Democráticas todas las marchas

Después de un mes de marchas en las que se reprochó al gobierno su rumbo económico y su insensibilidad social, en una tarde plácida del 1 de abril, algunas decenas de miles de ciudadanos se manifestaron para apoyar al gobierno, orgullosos de las medidas de ajuste y la tenacidad de su presidente.

El diario La Nación y otros medios afines al gobierno definieron la marcha del 1A como «sin precedentes en la historia argentina». Acompañaron la descripción con narrativas de una gesta heroica por parte de los manifestantes (vecinos de la ciudad) que se acercaron a Plaza de Mayo caminando (por su propio pie) sin autobuses que los condujeran, ni propina para la asistencia. Lo hicieron para agitar sus banderas y repudiar las marchas opositoras: esas sí, pagadas con choripan y vino por una dirigencia corrupta.

Ya en el colmo de la discriminación, algunos comunicadores hablaron del «hartazgo de la ciudadanía», como si los únicos ciudadanos de valía (o de cuantía) fueran los reunidos en esa fecha heroica que pretendió emular un 17 de octubre despojado de signos plebeyos, y el resto mereciera el olvido, o la simple desaparición por oprobio implícito.

La estrategia es equivocada y peligrosa. El matonismo es redundante en democracia, y los resultados de estas actitudes son, tarde o temprano, nefastos para la convivencia.

Agitar primero acusaciones de desestabilización contra los opositores por ejercer sus genuinos derechos democráticos, y luego pretender fumar la pipa de la paz es algo que cuesta tragar para quienes consideran su dignidad democrática pisoteada por las agresiones continuas de quienes, primero los tratan como antagonistas respetables, y luego como enemigos despreciables.

La grieta sigue profundizándose, la estigmatización y la petulancia de quienes decían ser la nueva cara de la democracia argentina parece agigantarse con el paso de los días, y el mal humor social es creciente en el otro lado de la orilla.

Se pidió una concertación social, una mesa de diálogo donde consensuar una salida a la crisis que el propio gobierno promovió con su peculiar visión de aquello que (cree) necesitamos todos los argentinos para ser un «país normal». Pero el gobierno prefirió adoptar una retórica belicista (con los bancarios primero, con los docentes después, con los organizaciones sociales en general y las organismos de derechos humanos especialmente y, por supuesto, esa entelequia denostada que componen los K).
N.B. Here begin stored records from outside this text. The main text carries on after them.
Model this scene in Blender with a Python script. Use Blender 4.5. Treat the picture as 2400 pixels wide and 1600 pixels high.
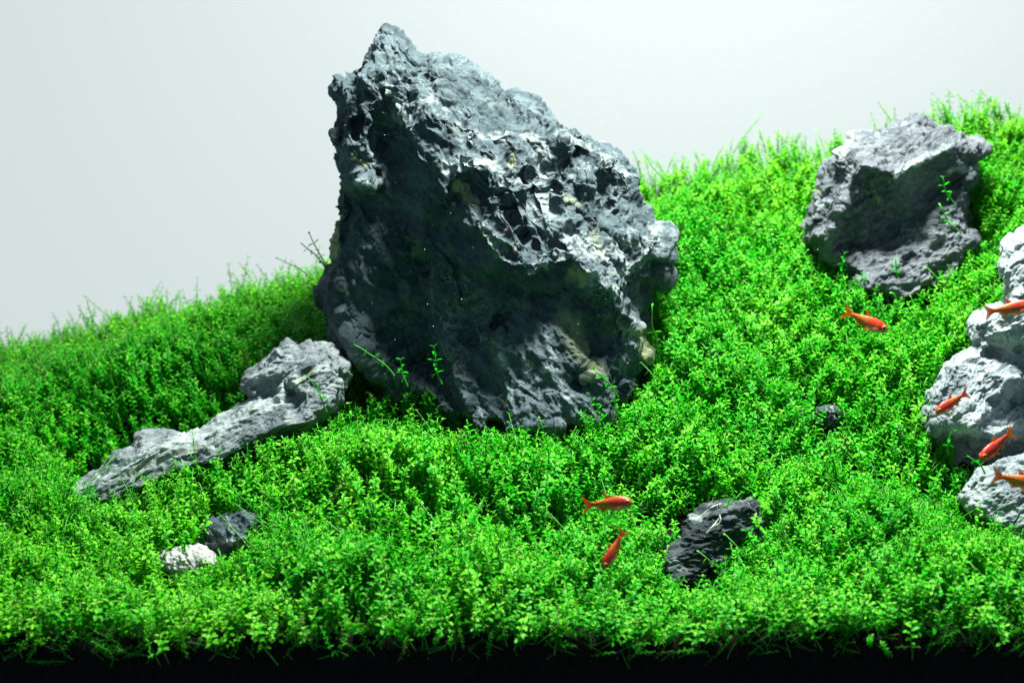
import bpy, bmesh, math, random
import numpy as np
from mathutils import Vector, Matrix, Euler
from mathutils.geometry import delaunay_2d_cdt

for o in list(bpy.data.objects):
    bpy.data.objects.remove(o)
scene = bpy.context.scene
COL = scene.collection
rng = np.random.default_rng(7)
random.seed(7)

# ------------------------------------------------------------------ camera
CAM = np.array([0.0, -0.50, 0.187])
PITCH = math.radians(6.0)
K = 0.72 / 2400.0                      # tangent per photo pixel (50 mm lens on 36 mm)
FWD = np.array([0.0, math.cos(PITCH), -math.sin(PITCH)])
UPV = np.array([0.0, math.sin(PITCH), math.cos(PITCH)])
cam_d = bpy.data.cameras.new('camera')
cam_d.lens = 50; cam_d.sensor_width = 36; cam_d.sensor_fit = 'HORIZONTAL'
cam_d.clip_start = 0.01; cam_d.clip_end = 20
cam_d.dof.use_dof = True
cam_d.dof.focus_distance = 0.605
cam_d.dof.aperture_fstop = 11.0
cam = bpy.data.objects.new('camera', cam_d)
cam.location = CAM
cam.rotation_euler = (math.pi / 2 - PITCH, 0, 0)
COL.objects.link(cam)
scene.camera = cam

# ------------------------------------------------------------------ light
world = bpy.data.worlds.new('World'); scene.world = world
world.use_nodes = True
bg = world.node_tree.nodes['Background']
bg.inputs[0].default_value = (0.45, 0.80, 1.0, 1)
bg.inputs[1].default_value = 0.26     # dim room around the tank

def area_lamp(name, loc, size, size_y, power, color, rot=(0, 0, 0)):
    l = bpy.data.lights.new(name, 'AREA')
    l.shape = 'RECTANGLE'; l.size = size; l.size_y = size_y
    l.energy = power; l.color = color
    o = bpy.data.objects.new(name, l); o.location = loc; o.rotation_euler = rot
    COL.objects.link(o)
    return o
area_lamp('tank_lamp', (0.105, 0.075, 0.60), 0.17, 0.07, 13.0, (0.95, 1.0, 0.96))

vs = scene.view_settings
vs.view_transform = 'Standard'; vs.look = 'None'; vs.exposure = 0.0; vs.gamma = 1.0
vs.use_curve_mapping = False
scene.render.engine = 'CYCLES'
cy = scene.cycles
cy.use_denoising = True
cy.max_bounces = 10; cy.diffuse_bounces = 5; cy.transmission_bounces = 8; cy.transparent_max_bounces = 12
cy.sample_clamp_indirect = 8

# ------------------------------------------------------------------ helpers
def at(px, py, Y):
    """photo pixel (2400 x 1600) + distance behind the front glass -> point in the tank"""
    px = np.asarray(px, float); py = np.asarray(py, float); Y = np.asarray(Y, float)
    dx = (px - 1200) * K; dv = (800 - py) * K
    dy = FWD[1] + UPV[1] * dv; dz = FWD[2] + UPV[2] * dv
    t = (Y - CAM[1]) / dy
    return np.stack([CAM[0] + dx * t, np.broadcast_to(Y, np.shape(t)) + 0 * t, CAM[2] + dz * t], -1)

def project(P):
    v = P - CAM
    d = v @ FWD
    return 1200 + v[..., 0] / d / K, 800 - (v @ UPV) / d / K

def tag(o, label=None, cat=None, group=None, kind=None):
    if label: o['label'] = label
    if cat: o['category'] = cat
    if group: o['group'] = group
    if kind: o['kind'] = kind
    return o

def link(name, mesh, mat=None, parent=None):
    o = bpy.data.objects.new(name, mesh)
    COL.objects.link(o)
    if mat and not mesh.materials: mesh.materials.append(mat)
    if parent: o.parent = parent
    return o

def mesh_from(name, verts, faces, smooth=True):
    m = bpy.data.meshes.new(name)
    m.from_pydata([tuple(v) for v in verts], [], [tuple(f) for f in faces])
    if smooth:
        m.polygons.foreach_set('use_smooth', [True] * len(m.polygons))
    m.update()
    return m

def fattr(mesh, name, vals):
    a = mesh.attributes.new(name, 'FLOAT', 'POINT')
    a.data.foreach_set('value', np.ascontiguousarray(vals, dtype=np.float32))

# --- vectorised noise
_perm = np.random.default_rng(3).permutation(256).astype(np.int64)
_perm = np.concatenate([_perm, _perm, _perm])
_g = np.random.default_rng(5).normal(size=(256, 3)); _g /= np.linalg.norm(_g, axis=1)[:, None]
_jit = np.random.default_rng(11).random((256, 3))
def _h(i, j, k):
    return _perm[_perm[_perm[i & 255] + (j & 255)] + (k & 255)]
def perlin(p):
    i = np.floor(p).astype(np.int64); f = p - i
    u = f * f * f * (f * (f * 6 - 15) + 10)
    r = 0
    for a in (0, 1):
        wx = u[:, 0] if a else 1 - u[:, 0]
        for b in (0, 1):
            wy = u[:, 1] if b else 1 - u[:, 1]
            for c in (0, 1):
                wz = u[:, 2] if c else 1 - u[:, 2]
                g = _g[_h(i[:, 0] + a, i[:, 1] + b, i[:, 2] + c)]
                d = g[:, 0] * (f[:, 0] - a) + g[:, 1] * (f[:, 1] - b) + g[:, 2] * (f[:, 2] - c)
                r = r + wx * wy * wz * d
    return r * 1.6
def fbm(p, n=4, gain=0.5):
    r = 0; a = 1.0
    for k in range(n):
        r = r + a * perlin(p * 2.0 ** k + 17.3 * k); a *= gain
    return r
def ridged(p, n=4, gain=0.5):
    r = 0; a = 1.0
    for k in range(n):
        r = r + a * (1 - 2 * np.abs(perlin(p * 2.0 ** k + 9.1 * k))); a *= gain
    return r
def facet(p):
    """piecewise linear noise on a tetrahedral lattice: flat chips with sharp edges"""
    i = np.floor(p).astype(np.int64); f = p - i
    o = np.argsort(-f, axis=1); fs = np.take_along_axis(f, o, 1)
    w = [1 - fs[:, 0], fs[:, 0] - fs[:, 1], fs[:, 1] - fs[:, 2], fs[:, 2]]
    cur = i.copy(); ar = np.arange(len(p)); r = 0
    for k in range(4):
        r = r + w[k] * (_jit[_h(cur[:, 0], cur[:, 1], cur[:, 2]) & 255, 1] * 2 - 1)
        if k < 3: cur[ar, o[:, k]] += 1
    return r
_rotm = np.array(Euler((0.7, 0.5, 0.9)).to_matrix())
def facets(p, n=4, gain=0.5):
    r = 0; a = 1.0; q = p
    for k in range(n):
        r = r + a * facet(q + 5.7 * k); a *= gain; q = (q @ _rotm.T) * 2.03
    return r
def worley(p):
    i = np.floor(p).astype(np.int64); f = p - i
    d1 = np.full(len(p), 9.0); d2 = np.full(len(p), 9.0); cid = np.zeros(len(p), np.int64)
    for a in (-1, 0, 1):
        for b in (-1, 0, 1):
            for c in (-1, 0, 1):
                h = _h(i[:, 0] + a, i[:, 1] + b, i[:, 2] + c)
                q = _jit[h] + np.array([a, b, c]) - f
                d = np.sqrt((q * q).sum(1))
                m = d < d1
                d2 = np.where(m, d1, np.minimum(d2, d)); cid = np.where(m, h, cid); d1 = np.where(m, d, d1)
    return d1, d2, cid
def smooth(a, b, x):
    t = np.clip((x - a) / (b - a), 0, 1); return t * t * (3 - 2 * t)

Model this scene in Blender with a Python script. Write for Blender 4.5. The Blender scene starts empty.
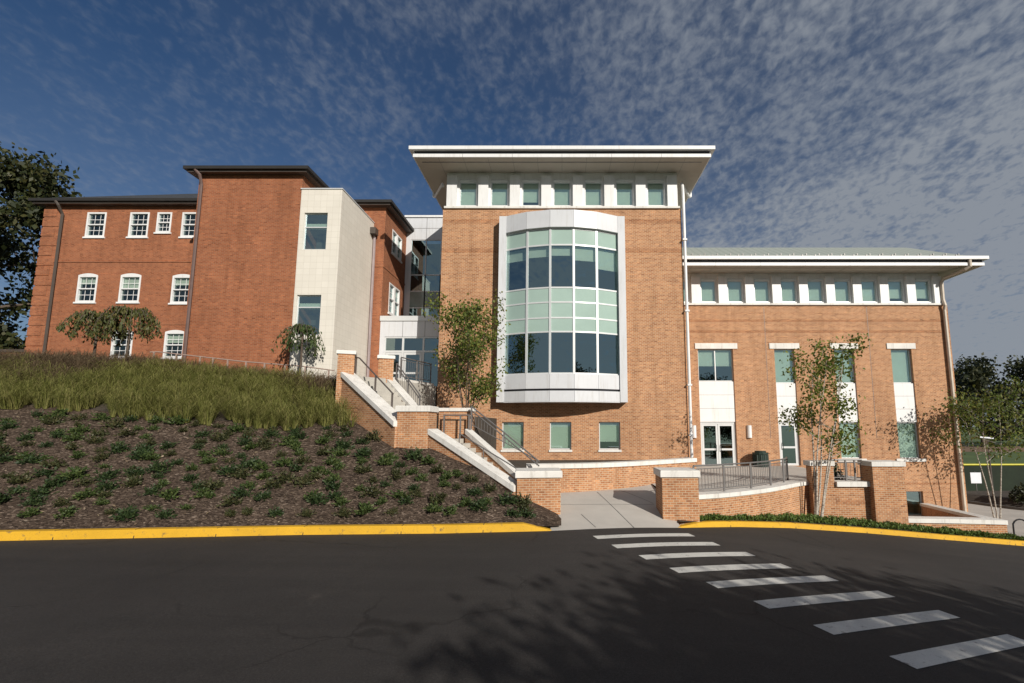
import bpy, math, random
from mathutils import Vector, Matrix
random.seed(7)
R = random.random
def U(a, b): return a + (b - a) * random.random()
scene = bpy.context.scene
col = scene.collection

# ------------------------------------------------------------------ camera, sky, sun, exposure
cd = bpy.data.cameras.new('camera')
cam = bpy.data.objects.new('camera', cd); col.objects.link(cam)
cd.sensor_width = 36; cd.lens = 470 / 1024 * 36
cd.shift_x = -50 / 1024; cd.shift_y = 25.63 / 1024
cd.clip_start = 0.05; cd.clip_end = 3000
cam.location = (0, 0, 2.7); cam.rotation_euler = (math.radians(90) + 0.12251, 0, 0)
scene.camera = cam

SUNV = Vector((0.65, -1.0, 0.55)).normalized()          # towards the sun
sd = bpy.data.lights.new('sun', 'SUN'); sd.energy = 5.0; sd.angle = math.radians(0.5); sd.color = (1.0, 0.94, 0.85)
sun = bpy.data.objects.new('sun', sd); col.objects.link(sun)
sun.rotation_euler = (-SUNV).to_track_quat('-Z', 'Y').to_euler()
sun.location = (30, -40, 40)

wd = bpy.data.worlds.new('World'); scene.world = wd; wd.use_nodes = True
nt = wd.node_tree; nt.nodes.clear()
def N(t, **k):
    n = nt.nodes.new(t)
    for a, b in k.items(): setattr(n, a, b)
    return n
def world():
    L = nt.links.new
    out = N('ShaderNodeOutputWorld'); bg = N('ShaderNodeBackground')
    sky = N('ShaderNodeTexSky', sky_type='NISHITA'); sky.sun_disc = False
    sky.sun_elevation = math.asin(SUNV.z)
    sky.sun_rotation = math.atan2(SUNV.x, SUNV.y)
    sky.air_density = 1.0; sky.dust_density = 0.4; sky.ozone_density = 3.0
    tc = N('ShaderNodeTexCoord'); sp = N('ShaderNodeSeparateXYZ'); L(tc.outputs['Generated'], sp.inputs[0])
    def M(op, a, b=None, c=None):
        m = N('ShaderNodeMath', operation=op)
        for i, v in enumerate((a, b, c)):
            if v is None: continue
            if isinstance(v, (int, float)): m.inputs[i].default_value = v
            else: L(v, m.inputs[i])
        return m.outputs[0]
    zz = M('MAXIMUM', sp.outputs[2], 0.0)
    den = M('ADD', zz, 0.24)
    px = M('DIVIDE', sp.outputs[0], den); py = M('DIVIDE', sp.outputs[1], den)
    cb = N('ShaderNodeCombineXYZ'); L(px, cb.inputs[0]); L(py, cb.inputs[1])
    def noise(scale, detail, rough, dist, rot=0.0, sx=1.0, off=(0, 0, 0)):
        mp = N('ShaderNodeMapping'); mp.inputs['Rotation'].default_value = (0, 0, rot)
        mp.inputs['Scale'].default_value = (sx, 1, 1); mp.inputs['Location'].default_value = off
        L(cb.outputs[0], mp.inputs[0])
        n = N('ShaderNodeTexNoise'); L(mp.outputs[0], n.inputs['Vector'])
        n.inputs['Scale'].default_value = scale; n.inputs['Detail'].default_value = detail
        n.inputs['Roughness'].default_value = rough; n.inputs['Distortion'].default_value = dist
        return n.outputs['Fac']
    def ramp(v, a, b, c=0.0, d=1.0):
        m = N('ShaderNodeMapRange', interpolation_type='SMOOTHSTEP'); L(v, m.inputs[0])
        for i, q in enumerate((a, b, c, d)): m.inputs[i + 1].default_value = q
        return m.outputs[0]
    fine = noise(34.0, 4, 0.55, 0.25, 0.6, 1.35)
    mid = noise(6.5, 4, 0.6, 0.2, 0.5, 1.35, (3, 1, 0))
    big = noise(0.75, 3, 0.5, 0.0, 0.0, 1.0, (5.3, 2.0, 0))
    puff = M('ADD', M('MULTIPLY', fine, 0.60), M('MULTIPLY', mid, 0.47))
    # the cloud sheet thickens towards the east (right) and breaks up over the west
    south = M('MULTIPLY', M('MAXIMUM', M('MULTIPLY', py, -1.0), 0.0), 0.30)
    cov = M('ADD', M('ADD', M('MULTIPLY', big, 0.62), M('MULTIPLY', px, 0.25)), M('ADD', south, 0.02))
    cover = ramp(cov, 0.08, 0.56)
    thr = M('SUBTRACT', 0.545, M('MULTIPLY', cover, 0.16))
    soft = M('SUBTRACT', puff, thr)
    cl = ramp(soft, -0.06, 0.30)
    cl = M('MULTIPLY', cl, M('ADD', M('MULTIPLY', cover, 0.46), 0.20))
    veil = M('MULTIPLY', M('MULTIPLY', ramp(cov, 0.12, 0.66), M('ADD', M('MULTIPLY', puff, 0.9), 0.35)), 0.42)
    hz = M('MULTIPLY', M('MULTIPLY', M('SUBTRACT', 1.0, ramp(zz, 0.05, 0.60)), M('ADD', M('MULTIPLY', puff, 0.9), 0.4)), 0.40)
    amt = M('MINIMUM', M('ADD', M('ADD', cl, veil), hz), 0.92)
    tint = N('ShaderNodeMix', data_type='RGBA', blend_type='MULTIPLY'); tint.inputs[0].default_value = 1.0
    L(sky.outputs[0], tint.inputs[6]); tint.inputs[7].default_value = (0.33, 0.47, 0.60, 1)
    mx = N('ShaderNodeMix', data_type='RGBA'); L(amt, mx.inputs[0]); L(tint.outputs[2], mx.inputs[6])
    mx.inputs[7].default_value = (3.1, 3.4, 3.85, 1)
    L(mx.outputs[2], bg.inputs[0]); bg.inputs[1].default_value = 0.088
    L(bg.outputs[0], out.inputs[0])
world()
vs = scene.view_settings
vs.view_transform = 'Standard'; vs.look = 'None'; vs.exposure = 0.0; vs.gamma = 1.0; vs.use_curve_mapping = False

# ------------------------------------------------------------------ materials
MATS = {}
def new_mat(name):
    m = bpy.data.materials.new(name); m.use_nodes = True
    t = m.node_tree; b = t.nodes['Principled BSDF']
    MATS[name] = m
    return m, t, b
def nd(t, typ, **k):
    n = t.nodes.new(typ)
    for a, b in k.items(): setattr(n, a, b)
    return n
def noise_node(t, scale, detail=4, rough=0.55, coord='Object', vec=None):
    n = nd(t, 'ShaderNodeTexNoise'); n.inputs['Scale'].default_value = scale
    n.inputs['Detail'].default_value = detail; n.inputs['Roughness'].default_value = rough
    if vec is None:
        tc = nd(t, 'ShaderNodeTexCoord'); vec = tc.outputs[coord]
    t.links.new(vec, n.inputs['Vector'])
    return n
def ramp_node(t, fac, stops):
    r = nd(t, 'ShaderNodeValToRGB'); t.links.new(fac, r.inputs[0])
    e = r.color_ramp.elements
    while len(e) < len(stops): e.new(0.5)
    for q, (p, c) in zip(e, stops): q.position = p; q.color = (*c, 1)
    return r
def bump(t, b, h, strength, dist):
    n = nd(t, 'ShaderNodeBump'); n.inputs['Strength'].default_value = strength; n.inputs['Distance'].default_value = dist
    t.links.new(h, n.inputs['Height']); t.links.new(n.outputs[0], b.inputs['Normal'])
def mixrgb(t, fac, a, b, mode='MIX'):
    m = nd(t, 'ShaderNodeMix', data_type='RGBA', blend_type=mode)
    for i, v in ((0, fac), (6, a), (7, b)):
        if isinstance(v, (int, float)): m.inputs[i].default_value = v
        elif isinstance(v, tuple): m.inputs[i].default_value = (*v, 1)
        else: t.links.new(v, m.inputs[i])
    return m.outputs[2]
def plain(name, c, rough=0.6, var=0.12, scale=3.0, metal=0.0, bmp=0.0, fine=60.0, spec=0.5):
    m, t, b = new_mat(name)
    n1 = noise_node(t, scale, 5, 0.6); n2 = noise_node(t, fine, 3, 0.6)
    lo = tuple(x * (1 - var) for x in c); hi = tuple(min(1, x * (1 + var)) for x in c)
    r1 = ramp_node(t, n1.outputs[0], [(0.3, lo), (0.7, hi)])
    r2 = ramp_node(t, n2.outputs[0], [(0.3, (1 - var,) * 3), (0.7, (1, 1, 1))])
    t.links.new(mixrgb(t, 0.7, r1.outputs[0], r2.outputs[0], 'MULTIPLY'), b.inputs['Base Color'])
    b.inputs['Roughness'].default_value = rough; b.inputs['Metallic'].default_value = metal
    b.inputs['Specular IOR Level'].default_value = spec
    if bmp: bump(t, b, n2.outputs[0], bmp, 0.02)
    return m
def streaky(name, c, rough=0.6, var=0.05, dark=0.78):
    m = plain(name, c, rough, var, 1.2); t = m.node_tree; b = t.nodes['Principled BSDF']; src = b.inputs['Base Color'].links[0].from_socket
    tc = nd(t, 'ShaderNodeTexCoord'); mp = nd(t, 'ShaderNodeMapping'); mp.inputs['Scale'].default_value = (5, 5, 0.5); t.links.new(tc.outputs['Object'], mp.inputs[0])
    n = noise_node(t, 1.3, 5, 0.7, vec=mp.outputs[0]); r = ramp_node(t, n.outputs[0], [(0.30, (dark, dark * 0.98, dark * 0.95)), (0.48, (1, 1, 1))])
    t.links.new(mixrgb(t, 1, src, r.outputs[0], 'MULTIPLY'), b.inputs['Base Color'])
    return m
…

Encaprichado con un programa de máximas que supone sacrificios desmesurados para los sectores más vulnerables de la sociedad, el presidente exige acabar con relatos que animan a los individuos a adoptar una suerte de orgullo ciudadano e identificarse con cualquier colectivo (trabajadores, docentes, universitarios o lo que fuera). Lo único que cuentan son los individuos de a pie, los cuasi-ciudadanos desvestidos de toda identificación ideológica que no sea la que el imaginario neoliberal inyecta en dosis cada vez más cuantiosas en las venas de los recalcitrantes.

Según cuentan los cronistas, la manifestación tuvo de todo. Pero no faltaron expresiones que podríamos considerar «auto-destituyentes» (por efecto).

La osadía de festejar desaparecidos, o la prepotencia de continuar arrogándose el derecho al privilegio del improperio desmesurado contra una dirigente política que una parte de la población (nada despreciable en términos numéricos y equivalente en derechos si hablamos de una democracia que se precie) aun sostiene como referente, son formas desmesuradas de violencia simbólica que acabarán pasándole cuentas, a mediado o largo plazo. La bronca crece.

Obviamente, estas expresiones rabiosas no son nuevas. El odio destilado en dosis continuadas por la prensa canalla tiene su efecto, especialmente entre los más mayores y las más mayores (que se lucieron de manera destacada entre una asistencia más bien avejentada) quienes emularon (como ocurre en las reuniones de consorcios: también democráticas, pero no políticas) la gratificante tarea de despotricar enervados, evacuar frustraciones, erigirse en amo y señor en una época de la vida en la que, tal vez, por la falta de sana promiscuidad y soledad notoria, se agradece una pasión que avive el cuerpo y el alma casi extinguida.

Pero, al final, la Argentina de todos no se reduce a banderas (que las hubo) sino a la convivencia que dicen defender cuando les cortan la calle, pero que acaban pisoteando cuando se ríen o festejan los muertos de sus enemigos o desprecian su cultura o sus derechos.